I remember exactly the first day on my laptop with a super basic audio interface: I was still studying piano at the Conservatory of Music in Rome, but I could make simple arrangements, bass lines, chord progressions etc, so it was pretty natural to me handling this thing. We’re talking about a magical time for music in which the releases were masterpieces such as Massive Attack’s Mezzanine, Radiohead’s Kid A, Fahrenheit Fair Enough by Telefon Tel Aviv as well as Drukqs by Aphex Twin. I immediately understood that my future was there.

For most artists, originality is preceded by a phase of learning and, often, emulating others. What was this like for you: How would you describe your own development as an artist and the transition towards your own voice?

My very first influences were the piano composers I studied with my music teachers, and the records I randomly found in my father's collection. When I was around ten years old, I crashed into the Children Songs by Chick Corea and everything changed forever.

My music teacher at that time understood that I was an omnivorous little boy: from Mozart to a blues tune or a pop song, I wanted to play everything. Then, I discovered the White Album and that was my first record obsession. I listened to it like a thousand times and now I understand why I was in love with it: this is a record which goes into a myriad of directions, from exquisite pop to experimental sound collage, from blistering electric rock to folk-country storytelling. So, it is a manifesto of the infinite possibilities music can have.

Starting from there, it was quite natural to me growing up, playing and touring with rock bands, jazz combos, music chamber ensembles, symphony orchestras at the same time.

How do you feel your sense of identity influences your creativity?

I think there is an eternal war between the tradition you create for yourself – and this is what we call identity – and the will to search for something new over and over. Creativity is the process of making concrete things which lie between these two poles of attraction. Finding a balance is a perpetual goal.

What were your main creative challenges in the beginning and how have they changed over time?

In 2010, I used to play as a keyboard player with the band Spiritual Front and I remember one day, during a rehearsal, I decided to start playing the accordion, with no experience at all and no technique (after all, we were a suicide pop band!).

The fact is that, in the same period, I also started playing as a pianist with the Orchestra Italiana Del Cinema, a symphony orchestra specializing in soundtrack repertoire. One day, their vice-president saw a picture of mine playing the accordion with my band and he said that, needing an accordion player, he thought about me. A month later, I was in front of a Chinese audience of ten thousand at the Great Hall Of The People in Beijing, conducted by the Oscar winning composer Nicola Piovani. I still remember how scared I was.

Thanks to my skills with the accordion, it happened that five years later Maestro Piovani called me for touring with him.
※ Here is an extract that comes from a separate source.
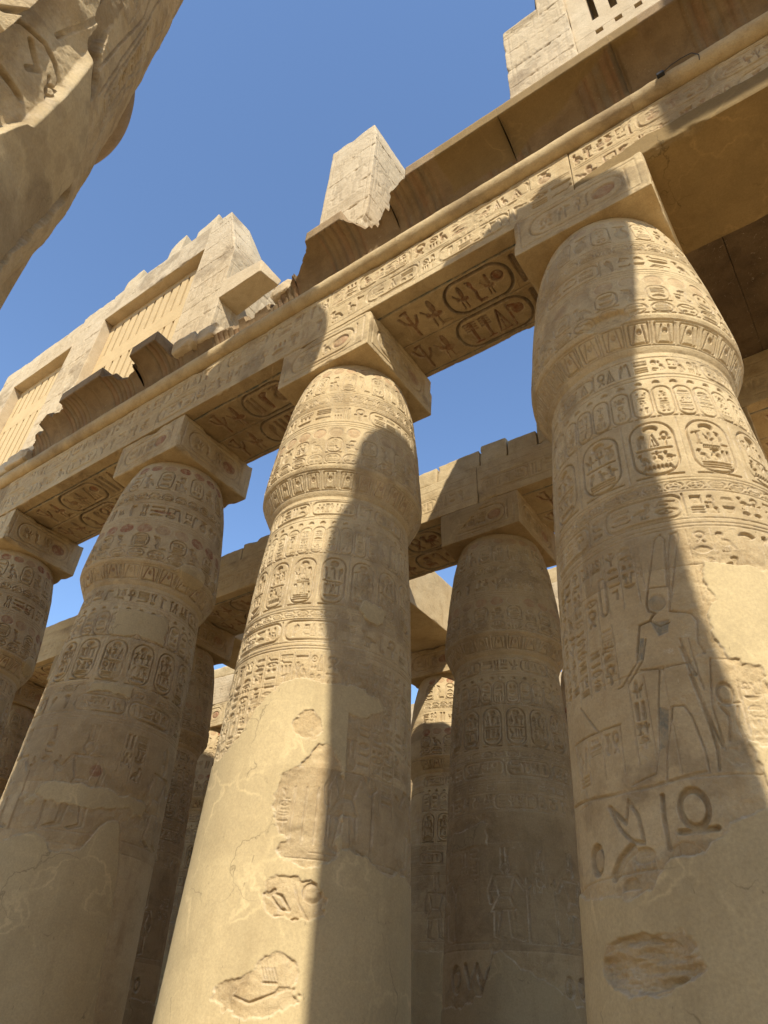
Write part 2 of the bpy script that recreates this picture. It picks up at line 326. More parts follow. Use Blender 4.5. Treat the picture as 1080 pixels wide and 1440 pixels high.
def carts(F, v0, v1, period, rng, d=.014, disk=0.0, red=0, big=False, fill=.0, u0=None, u1=None, alt=True):
    """frieze of upright royal rings, discs or plumes above"""
    a = float(F.u[0]) if u0 is None else u0; b = float(F.u[-1]) if u1 is None else u1
    H = v1-v0; n = int((b-a)/period)+1
    for k in range(n):
        u = a+(k+.02)*period
        if alt and k % 2 and not big:
            F.sign(GT[rng.choice(['cobra', 'seated', 'falcon', 'jar'])], u+.1*period, v0+.05*H, period*.8, H*.85, d); 
        else:
            w = period*.86 if not big else period*.76; x0 = u+(period-w)/2
            F.prims([('r', x0, v0+.06*H, x0+w, v1, .44*w, .010 if not big else .011), ('s', x0, v0+.03*H, x0+w, v0+.03*H, .010)], d, bulge=0, red=fill)
            iv = v1-.12*H; r = .0
            if big:
                q = lambda n, a, b, ww, hh, t=GT: F.sign(t[n] if n else t[rng.choice(list(t))], x0+w*a, v0+H*b, w*ww, H*hh, d)
                F.sign(GS['disc'], x0+w*.30, v0+.80*H, w*.40, .15*H, d*1.1, bulge=.3)
                for o in (.09, .37, .65): q(None, o, .55, .27, .25)
                F.sign(GW[rng.choice(['bar', 'snake', 'board'])], x0+w*.06, v0+.47*H, w*.88, .07*H, d*1.2)
                for o in (.10, .40, .66): q(None, o, .25, .26, .21)
                F.sign(GW[rng.choice(['water', 'bars3', 'basket'])], x0+w*.14, v0+.12*H, w*.72, .11*H, d)
                F.vline(u, v0, v1+.05*H, .008, .006)
            else:
                m = 3 if H > .45 else 2
                for q in range(m): quadrat(F, x0+w*.14, v0+.14*H+(m-1-q)*.74*H/m, w*.72, .70*H/m, rng, d*.9)
        if disk:
            dr = period*.40
            F.prims([('e', u+period*.5, v1+disk*.5+.02, dr, disk*.5)], .008, bulge=.5, red=red*rng.choice([.35, .8, 1.0, 1.0]), pat=.05)
def boxes(F, v0, v1, period, rng, d=.018, red=.35):
    F.hline(v1, .012, .010); F.hline(v0, .008, .006); H = v1-v0; n = int((F.u[-1]-F.u[0])/period)+1
    for k in range(n):
        u = float(F.u[0])+k*period
        F.prims([('r', u+.03, v0+.03, u+period-.05, v1-.03, .02, .009)], d, bulge=0)
        F.prims([('s', u+.06, v0+.04, u+period*.35, v1-.06, .010), ('s', u+period-.09, v0+.04, u+period*.62, v1-.06, .010), ('c', u+period*.48, v0+.55*H, .035)], d*.8, red=red*rng.choice([0, 0, 1]))
        F.prims([('s', u-.02, v0+.02, u-.02, v1-.02, .006)], d, bulge=0)
def scene_row(F, u0, u1, v0, v1, rng, d=.014):
    H = v1-v0; u = u0
    while u < u1-.4*H:
        g = FIG if rng.random() < .5 else GOD
        F.sign(g, u, v0, .6*H, H, d, rng.random() < .5, bulge=.75); u += .62*H
        wv = .22*max(1, int(rng.uniform(1, 3.2))); vcols(F, u, u+wv, v0+H*rng.uniform(.3, .6), v1, rng, .2, d*.8); u += wv+.05
    F.hline(v0-.02, .01, .007, u0, u1)

# soft regions for repairs
def rg(U, V, u0, u1, v0, v1): return np.minimum(np.minimum(U-u0, u1-U), np.minimum(V-v0, v1-V))
def re(U, V, cu, cv, a, b): return (1-np.hypot((U-cu)/a, (V-cv)/b))*min(a, b)
def half(U, V, pts):
    """below the polyline (u, v)"""
    return np.interp(U, [p[0] for p in pts], [p[1] for p in pts]) - V

# ------------------------------------------------------------------ mesh building
class MB:
    def __init__(s): s.P, s.F, s.M, s.mi, s.n = [], [], [], [], 0
    def grid(s, P, mask=None, closed=False, mi=0, flip=False):
        nv, nu = P.shape[:2]; s.P.append(P.reshape(-1, 3))
        if mask is None: mask = np.zeros((nv, nu, 5), np.float32)
        if mask.shape[-1] == 4: mask = np.concatenate([mask, np.zeros((*mask.shape[:2], 1), np.float32)], -1)
        s.M.append(mask.reshape(-1, 5))
        idx = np.arange(nv*nu).reshape(nv, nu)
        if closed: idx = np.concatenate([idx, idx[:, :1]], 1)
        a, b, c, d = idx[:-1, :-1], idx[:-1, 1:], idx[1:, 1:], idx[1:, :-1]
        q = np.stack([a, b, c, d] if not flip else [a, d, c, b], -1).reshape(-1, 4) + s.n
        s.F.append(q); s.mi.append(np.full(len(q), mi, np.int32)); s.n += nv*nu
    def fan(s, ring, centre, mi=0, flip=False):
        n = len(ring); s.P += [ring, np.array([centre])]; s.M.append(np.zeros((n+1, 5), np.float32))
        i = np.arange(n); j = (i+1) % n; c = np.full(n, n)
        q = np.stack([i, j, c, c] if not flip else [j, i, c, c], -1) + s.n
        s.F.append(('t', q[:, :3])); s.mi.append(np.full(n, mi, np.int32)); s.n += n+1
    def build(s, name, mats, parent=None, smooth=True):
        P = np.concatenate(s.P).astype(np.float32); M = np.concatenate(s.M).astype(np.float32)
        loops, starts, tot = [], [], 0
        for f in s.F:
            if isinstance(f, tuple): f = f[1]
            k = f.shape[1]; loops.append(f.reshape(-1)); starts.append(tot + np.arange(len(f))*k); tot += f.size
        loops = np.concatenate(loops).astype(np.int32); starts = np.concatenate(starts).astype(np.int32)
        me = bpy.data.meshes.new(name); me.vertices.add(len(P)); me.vertices.foreach_set('co', P.ravel())
        me.loops.add(len(loops)); me.loops.foreach_set('vertex_index', loops)
        me.polygons.add(len(starts)); me.polygons.foreach_set('loop_start', starts)
        me.polygons.foreach_set('material_index', np.concatenate(s.mi))
        me.polygons.foreach_set('use_smooth', np.full(len(starts), smooth))
        at = me.attributes.new('mask', 'FLOAT_COLOR', 'POINT'); at.data.foreach_set('color', np.ascontiguousarray(M[:, :4]).ravel()); aw = me.attributes.new('worn', 'FLOAT', 'POINT'); aw.data.foreach_set('value', np.ascontiguousarray(M[:, 4]))
        for m in (mats if isinstance(mats, (list, tuple)) else [mats]): me.materials.append(m)
        me.update(calc_edges=True); me.validate(clean_customdata=False)
        o = bpy.data.objects.new(name, me); COL.objects.link(o)
        if parent: o.parent = parent
        return o
def worn_of(H, res, F=None):
    gy, gx = np.gradient(H, res); s_ = np.hypot(gx, gy); e = ss(s_, .15, .75)
    n = np.random.RandomState(3).rand(*[max(2, k//6+2) for k in H.shape]).astype(np.float32)
    n = np.kron(n, np.ones((6, 6), np.float32))[:H.shape[0], :H.shape[1]]
    return (e*(.25+.75*n)).astype(np.float32)
def fmask(F): return np.stack([F.pl, F.red, F.pat, F.blu, worn_of(F.h+F.b, float(F.dv))], -1)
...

And we had like 300 concerts worldwide. If I would have never taken on the incredible challenge of playing, out of the blue, the accordion, I would have never had all these remarkable experiences. I don’t know if this is my main creative challenge, but for sure it is a nice story!

As creative goals and technical abilities change, so does the need for different tools of expression, be it instruments, software tools or recording equipment. Can you describe this path for you, starting from your first studio/first instrument? What motivated some of the choices you made in terms of instruments/tools/equipment over the years?
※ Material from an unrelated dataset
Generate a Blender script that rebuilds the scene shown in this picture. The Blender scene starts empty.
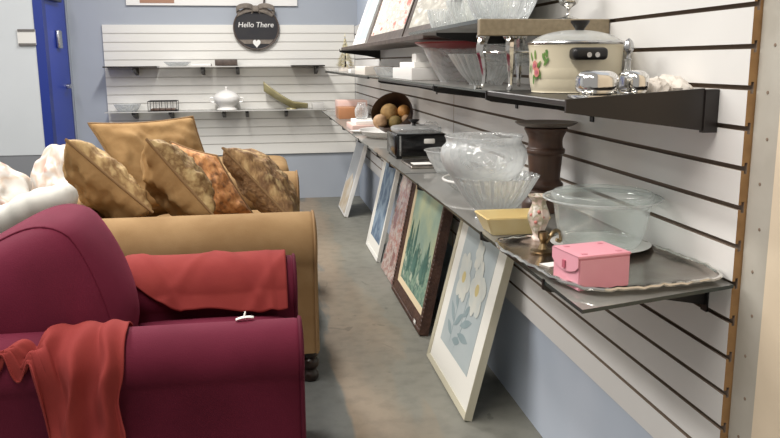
import bpy, bmesh, math, random
from mathutils import Vector, Matrix, noise
random.seed(7)
PI = math.pi
scene = bpy.context.scene
COL = scene.collection

# ------------------------------------------------------------------ materials
def lin(c):
    r = []
    for v in c[:3]:
        v = v / 255.0
        r.append(v / 12.92 if v <= 0.04045 else ((v + 0.055) / 1.055) ** 2.4)
    return (r[0], r[1], r[2], 1.0)

def mat(name, col, rough=0.5, metal=0.0, col2=None, vscale=6.0, detail=4.0, lo=0.35, hi=0.65,
        bump=0.0, bscale=60.0, sheen=0.0, spec=0.5, stretch=None, emit=None):
    m = bpy.data.materials.new(name); m.use_nodes = True
    nt = m.node_tree; b = nt.nodes['Principled BSDF']
    b.inputs['Base Color'].default_value = lin(col)
    b.inputs['Roughness'].default_value = rough
    b.inputs['Metallic'].default_value = metal
    b.inputs['Specular IOR Level'].default_value = spec
    if sheen:
        b.inputs['Sheen Weight'].default_value = sheen
        b.inputs['Sheen Roughness'].default_value = 0.4
        b.inputs['Sheen Tint'].default_value = lin([min(255, c * 1.5 + 30) for c in col])
    tc = None
    if col2 is not None or bump:
        tc = nt.nodes.new('ShaderNodeTexCoord')
        src = tc.outputs['Object']
        if stretch:
            mp = nt.nodes.new('ShaderNodeMapping'); mp.inputs['Scale'].default_value = stretch
            nt.links.new(src, mp.inputs['Vector']); src = mp.outputs['Vector']
    if col2 is not None:
        n = nt.nodes.new('ShaderNodeTexNoise'); n.inputs['Scale'].default_value = vscale
        n.inputs['Detail'].default_value = detail
        r = nt.nodes.new('ShaderNodeValToRGB')
        cols = [col] + (list(col2) if isinstance(col2, list) else [col2])
        el = r.color_ramp.elements
        el[0].position = lo; el[0].color = lin(cols[0])
        el[1].position = hi; el[1].color = lin(cols[-1])
        for i, c in enumerate(cols[1:-1]):
            e = el.new(lo + (hi - lo) * (i + 1) / (len(cols) - 1)); e.color = lin(c)
        nt.links.new(src, n.inputs['Vector']); nt.links.new(n.outputs['Fac'], r.inputs['Fac'])
        nt.links.new(r.outputs['Color'], b.inputs['Base Color'])
    if bump:
        n2 = nt.nodes.new('ShaderNodeTexNoise'); n2.inputs['Scale'].default_value = bscale
        n2.inputs['Detail'].default_value = 3
        bp = nt.nodes.new('ShaderNodeBump'); bp.inputs['Strength'].default_value = bump
        bp.inputs['Distance'].default_value = 0.01
        nt.links.new(src, n2.inputs['Vector']); nt.links.new(n2.outputs['Fac'], bp.inputs['Height'])
        nt.links.new(bp.outputs['Normal'], b.inputs['Normal'])
    return m

def glass(name, tint=(235, 240, 240), haze=0.08, hazecol=(225, 230, 230), gloss=1.45, rough=0.04, bump=0.0, bscale=30):
    """thin walled glass: transparent + fresnel gloss + a little milky scatter"""
    m = bpy.data.materials.new(name); m.use_nodes = True
    nt = m.node_tree; nt.nodes.clear()
    out = nt.nodes.new('ShaderNodeOutputMaterial')
    tr = nt.nodes.new('ShaderNodeBsdfTransparent'); tr.inputs['Color'].default_value = lin(tint)
    df = nt.nodes.new('ShaderNodeBsdfDiffuse'); df.inputs['Color'].default_value = lin(hazecol)
    gl = nt.nodes.new('ShaderNodeBsdfGlossy'); gl.inputs['Roughness'].default_value = rough
    lw = nt.nodes.new('ShaderNodeLayerWeight'); lw.inputs['Blend'].default_value = 0.35
    mp = nt.nodes.new('ShaderNodeMapRange'); mp.inputs['To Min'].default_value = haze
    mp.inputs['To Max'].default_value = min(1, haze * 3 + 0.12)
    nt.links.new(lw.outputs['Facing'], mp.inputs['Value'])
    m1 = nt.nodes.new('ShaderNodeMixShader'); m2 = nt.nodes.new('ShaderNodeMixShader')
    pw = nt.nodes.new('ShaderNodeMath'); pw.operation = 'POWER'; pw.inputs[1].default_value = 3.2
    lw2 = nt.nodes.new('ShaderNodeLayerWeight'); lw2.inputs['Blend'].default_value = 0.5
    nt.links.new(lw2.outputs['Facing'], pw.inputs[0])
    fm = nt.nodes.new('ShaderNodeMapRange'); fm.inputs['To Min'].default_value = .04; fm.inputs['To Max'].default_value = .6
    nt.links.new(pw.outputs[0], fm.inputs['Value']); nt.links.new(fm.outputs['Result'], m2.inputs['Fac'])
    tl = nt.nodes.new('ShaderNodeBsdfTranslucent'); tl.inputs['Color'].default_value = lin(hazecol)
    md = nt.nodes.new('ShaderNodeMixShader'); md.inputs['Fac'].default_value = .5
    nt.links.new(df.outputs[0], md.inputs[1]); nt.links.new(tl.outputs[0], md.inputs[2])
    nt.links.new(mp.outputs['Result'], m1.inputs['Fac'])
    nt.links.new(tr.outputs[0], m1.inputs[1]); nt.links.new(md.outputs[0], m1.inputs[2])
    nt.links.new(m1.outputs[0], m2.inputs[1]); nt.links.new(gl.outputs[0], m2.inputs[2])
    nt.links.new(m2.outputs[0], out.inputs['Surface'])
    if bump:
        tc = nt.nodes.new('ShaderNodeTexCoord')
        n2 = nt.nodes.new('ShaderNodeTexVoronoi'); n2.inputs['Scale'].default_value = bscale
        bp = nt.nodes.new('ShaderNodeBump'); bp.inputs['Strength'].default_value = bump; bp.inputs['Distance'].default_value = 0.01
        nt.links.new(tc.outputs['Object'], n2.inputs['Vector']); nt.links.new(n2.outputs['Distance'], bp.inputs['Height'])
        nt.links.new(bp.outputs['Normal'], gl.inputs['Normal']); nt.links.new(bp.outputs['Normal'], lw2.inputs['Normal'])
        nt.links.new(bp.outputs['Normal'], lw.inputs['Normal'])
    return m

M = {}
M['wall_blue'] = mat('wall_blue', (188, 199, 214), 0.7, col2=(198, 207, 221), vscale=2.2)
M['wall_back'] = mat('wall_back', (162, 168, 177), 0.75, col2=(168, 174, 183), vscale=1.5)
M['wall_white'] = mat('wall_white', (186, 190, 193), 0.7, col2=(192, 196, 199), vscale=1.5)
M['wainscot'] = mat('wainscot', (120, 122, 126), 0.8)
M['cream'] = mat('cream', (222, 204, 178), 0.7, col2=(232, 215, 190), vscale=3, bump=0.15, bscale=20)
M['trim_grey'] = mat('trim_grey', (176, 170, 158), 0.6, col2=(188, 183, 172), vscale=10)
M['laminate'] = mat('laminate', (226, 224, 221), 0.38, col2=(232, 230, 227), vscale=2.0)
M['laminate_back'] = mat('laminate_back', (226, 224, 218), 0.5)
M['mdf'] = mat('mdf', (178, 138, 92), 0.85, col2=(160, 122, 80), vscale=30)
M['groove'] = mat('groove', (138, 120, 104), 0.85)
M['groove_back'] = mat('groove_back', (205, 202, 196), 0.7)
M['blue_door'] = mat('blue_door', (22, 56, 164), 0.4)
M['blue_frame'] = mat('blue_frame', (18, 42, 122), 0.45)
M['steel'] = mat('steel', (190, 190, 190), 0.25, 1.0)
M['silver'] = mat('silver', (228, 226, 222), 0.14, 1.0, bump=0.12, bscale=35)
M['tray_silver'] = mat('tray_silver', (196, 188, 180), 0.24, 1.0, col2=(160, 150, 142), vscale=9)
M['pewter'] = mat('pewter', (138, 128, 120), 0.45, .6)
M['brass'] = mat('brass', (136, 118, 90), 0.3, 1.0)
M['black'] = mat('black', (22, 20, 20), 0.4)
M['black_shelf'] = mat('black_shelf', (32, 28, 27), 0.35, col2=(40, 34, 32), vscale=8)
M['black_gloss'] = mat('black_gloss', (15, 15, 17), 0.15)
M['brown_shelf'] = mat('brown_shelf', (136, 122, 98), 0.35, col2=(150, 136, 112), vscale=14, stretch=(6, 1, 6))
M['dark_wood'] = mat('dark_wood', (84, 62, 52), 0.35, col2=(98, 74, 62), vscale=14, stretch=(4, 4, .6))
M['foot_wood'] = mat('foot_wood', (38, 24, 18), 0.35)
M['burgundy'] = mat('burgundy', (94, 26, 46), 0.8, col2=(106, 32, 54), vscale=5, sheen=0.25, bump=0.08, bscale=300, spec=.2)
M['burgundy_piping'] = mat('burgundy_piping', (82, 22, 40), 0.8, sheen=.2, spec=.2)
M['red_cloth'] = mat('red_cloth', (144, 58, 54), 0.85, col2=(136, 52, 50), vscale=9, sheen=0.08, bump=0.1, bscale=400, spec=.2)
M['tan'] = mat('tan', (160, 130, 92), 0.85, col2=(142, 112, 76), vscale=6, detail=6, sheen=0.08, bump=0.08, bscale=200, spec=.2)
M['tan_piping'] = mat('tan_piping', (140, 110, 74), 0.85)
M['pillow_tan'] = mat('pillow_tan', (162, 130, 88), 0.85, col2=(146, 114, 74), vscale=9, detail=6, sheen=0.08, bump=0.25, bscale=40, spec=.2)
M['gold_stripe'] = mat('gold_stripe', (206, 180, 132), 0.6, col2=[(186, 156, 108), (140, 108, 70), (204, 176, 126)], vscale=13, detail=5, bump=0.5, bscale=50, spec=.3, stretch=(1, 1, .5))
M['olive_damask'] = mat('olive_damask', (198, 174, 126), 0.6, col2=[(176, 148, 102), (128, 98, 62), (190, 164, 116)], vscale=20, detail=4, lo=.3, hi=.7, bump=0.5, bscale=45, spec=.3)
M['orange_damask'] = mat('orange_damask', (196, 142, 90), 0.7, col2=[(182, 126, 78), (130, 92, 58)], vscale=36, detail=3, lo=.4, hi=.66, bump=0.4, bscale=50)
M['fur'] = mat('fur', (196, 166, 118), 0.75, col2=[(166, 132, 88), (116, 84, 54), (198, 170, 122)], vscale=18, detail=8, lo=.32, hi=.7, bump=0.9, bscale=60, stretch=(1, 1, .4))
M['fur_dark'] = mat('fur_dark', (150, 116, 78), 0.85, col2=[(116, 86, 56), (164, 130, 88)], vscale=16, detail=7, bump=0.9, bscale=60)
M['bag'] = mat('bag', (214, 210, 202), 0.35, col2=[(206, 186, 168), (216, 212, 206), (210, 170, 154)], vscale=7, detail=2, lo=.40, hi=.60, bump=0.3, bscale=14)
M['bag_green'] = mat('bag_green', (196, 208, 200), 0.35, col2=[(212, 210, 202), (188, 202, 194), (208, 184, 172)], vscale=7, detail=2, lo=.4, hi=.6, bump=0.3, bscale=14)
M['white_cloth'] = mat('white_cloth', (208, 206, 198), 0.8, col2=(192, 192, 184), vscale=4, bump=0.2, bscale=12)
M['floral_print'] = mat('floral_print', (228, 216, 206), 0.5, col2=[(220, 196, 184), (170, 164, 136), (230, 222, 214)], vscale=40)
M['paper'] = mat('paper', (240, 238, 232), 0.7)
M['white'] = mat('white', (232, 230, 226), 0.5)
M['offwhite'] = mat('offwhite', (222, 214, 204), 0.6)
M['ceramic'] = mat('ceramic', (236, 234, 230), 0.2)
M['ceramic_grey'] = mat('ceramic_grey', (206, 204, 200), 0.3)
M['cream_enamel'] = mat('cream_enamel', (226, 216, 190), 0.25)
M['yellow_dish'] = mat('yellow_dish', (240, 222, 172), 0.35, col2=(234, 212, 156), vscale=20)
M['pink'] = mat('pink', (232, 164, 178), 0.55, col2=(226, 156, 170), vscale=12)
M['pink_mid'] = mat('pink_mid', (214, 140, 154), 0.5)
M['pink_dark'] = mat('pink_dark', (190, 100, 118), 0.5)
M['green'] = mat('green', (70, 120, 60), 0.6, col2=(120, 150, 70), vscale=40)
M['petal_pink'] = mat('petal_pink', (206, 130, 120), 0.6)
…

Well, after being frustrated for years because of my lack of gear or skills as a producer, composer and so on, I found out that the answer was in Columbus' egg. Do you remember the story? Columbus, being at a party, placed an egg on a table saying that he’d make a wager with any of the guests that no one could make the egg stand up. They all tried and no one succeeded. Then Columbus, by beating the egg down on the table and crushing it a little bit on one side, fixed it.
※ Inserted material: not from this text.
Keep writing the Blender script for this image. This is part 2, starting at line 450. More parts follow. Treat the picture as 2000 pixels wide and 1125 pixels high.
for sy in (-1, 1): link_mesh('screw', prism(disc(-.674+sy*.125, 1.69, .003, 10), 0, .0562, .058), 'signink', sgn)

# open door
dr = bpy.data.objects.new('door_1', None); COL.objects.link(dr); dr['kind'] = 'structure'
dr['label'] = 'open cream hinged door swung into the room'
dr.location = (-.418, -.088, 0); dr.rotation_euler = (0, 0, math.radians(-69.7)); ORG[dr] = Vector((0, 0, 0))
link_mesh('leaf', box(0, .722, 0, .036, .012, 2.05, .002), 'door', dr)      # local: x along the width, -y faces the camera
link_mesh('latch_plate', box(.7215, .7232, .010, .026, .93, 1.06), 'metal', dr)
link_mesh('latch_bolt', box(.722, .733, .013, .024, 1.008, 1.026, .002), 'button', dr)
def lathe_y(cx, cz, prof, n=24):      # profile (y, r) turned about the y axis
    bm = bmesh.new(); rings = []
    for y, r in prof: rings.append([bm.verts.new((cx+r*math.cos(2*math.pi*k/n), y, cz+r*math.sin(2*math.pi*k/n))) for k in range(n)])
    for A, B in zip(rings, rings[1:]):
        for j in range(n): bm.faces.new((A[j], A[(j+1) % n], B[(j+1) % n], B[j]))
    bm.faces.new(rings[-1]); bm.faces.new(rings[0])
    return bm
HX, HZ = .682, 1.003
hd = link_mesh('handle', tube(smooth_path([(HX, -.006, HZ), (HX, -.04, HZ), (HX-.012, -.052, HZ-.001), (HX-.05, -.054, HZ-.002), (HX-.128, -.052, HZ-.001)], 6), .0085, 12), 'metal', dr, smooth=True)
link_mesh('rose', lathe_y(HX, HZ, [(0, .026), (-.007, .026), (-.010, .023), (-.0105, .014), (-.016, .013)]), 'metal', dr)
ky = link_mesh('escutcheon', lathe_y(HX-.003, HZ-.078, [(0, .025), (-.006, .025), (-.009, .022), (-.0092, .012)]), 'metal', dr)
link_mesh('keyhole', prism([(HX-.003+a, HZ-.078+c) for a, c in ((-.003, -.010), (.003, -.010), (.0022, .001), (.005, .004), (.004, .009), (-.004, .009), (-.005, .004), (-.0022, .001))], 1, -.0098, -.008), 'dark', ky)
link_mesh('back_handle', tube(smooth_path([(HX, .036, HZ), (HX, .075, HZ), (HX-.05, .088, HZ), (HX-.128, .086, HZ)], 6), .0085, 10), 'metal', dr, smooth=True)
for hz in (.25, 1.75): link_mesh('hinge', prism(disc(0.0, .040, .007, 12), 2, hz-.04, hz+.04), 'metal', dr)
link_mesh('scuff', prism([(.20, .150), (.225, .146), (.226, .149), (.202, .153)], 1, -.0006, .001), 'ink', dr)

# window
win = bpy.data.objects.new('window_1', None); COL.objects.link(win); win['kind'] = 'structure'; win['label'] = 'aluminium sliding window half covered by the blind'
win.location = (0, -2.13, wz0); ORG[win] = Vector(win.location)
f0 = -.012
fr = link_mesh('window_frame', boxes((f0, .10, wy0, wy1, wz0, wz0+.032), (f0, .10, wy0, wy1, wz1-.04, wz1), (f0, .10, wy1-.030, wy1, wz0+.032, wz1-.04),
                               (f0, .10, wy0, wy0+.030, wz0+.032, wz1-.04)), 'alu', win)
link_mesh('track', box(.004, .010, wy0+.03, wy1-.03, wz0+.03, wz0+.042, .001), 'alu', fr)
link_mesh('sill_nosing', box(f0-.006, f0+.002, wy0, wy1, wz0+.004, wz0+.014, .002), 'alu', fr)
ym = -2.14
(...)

What does this story mean to me? That no one cares about your equipment, instruments, software, etc when they are listening to your music. If you want to make an egg stand up, you’ll find a way.

Have there been technologies or instruments which have profoundly changed or even questioned the way you make music?

I already told you about the accordion. Following the white rabbit, it happened by chance that in 2017 I heard that there was a crazy inventor in Switzerland, a retired teacher, who created a special accordion with two keyboards on both hands, like a piano. This instrument is called bercandeon. Well, after reaching him I went to his lab to see his freaky instrument. Immediately, I fell in love with it.

You need to understand that, thanks to these two keyboards and to the capability of playing like a piano, no one is going to produce the necessary air for making sound, but the legs. In the normal accordion, as you know, the left hand is tied up at the instrument with a belt and, while you’re playing the buttons, you also move the instrument, so it plays and works. In the bercandeon the hands are free to play. Here the legs are doing the dirty work. They are bound to the instrument and you literally need to learn a kinda lateral movement to obtain a normal sound. So, this completely changed my mind, because no one can teach you how to play this brand new instrument.

We are still a few bercandeonists in the world, and since then I’m an ambassador of it. This instrument taught me, once again, that every path is so personal and you need to stay wide open to the changes you can find. And accepting the limits too. You can listen to the bercandeon on the first track of the HUMANBEING record, "Flesh". It is one of the very first albums on which it appears.

Collaborations can take on many forms. What role do they play in your approach and what are your preferred ways of engaging with other creatives through, for example, file sharing, jamming or just talking about ideas?

Collaborations are the most important thing for a musician. I grew up playing with everyone with a good vibe, and everytime I learned a lot. For sure, I’m positive about file sharing and talking or writing with others. That’s my daily work. But there is nothing more powerful than being on stage with someone, letting the music speak by its own mysterious language.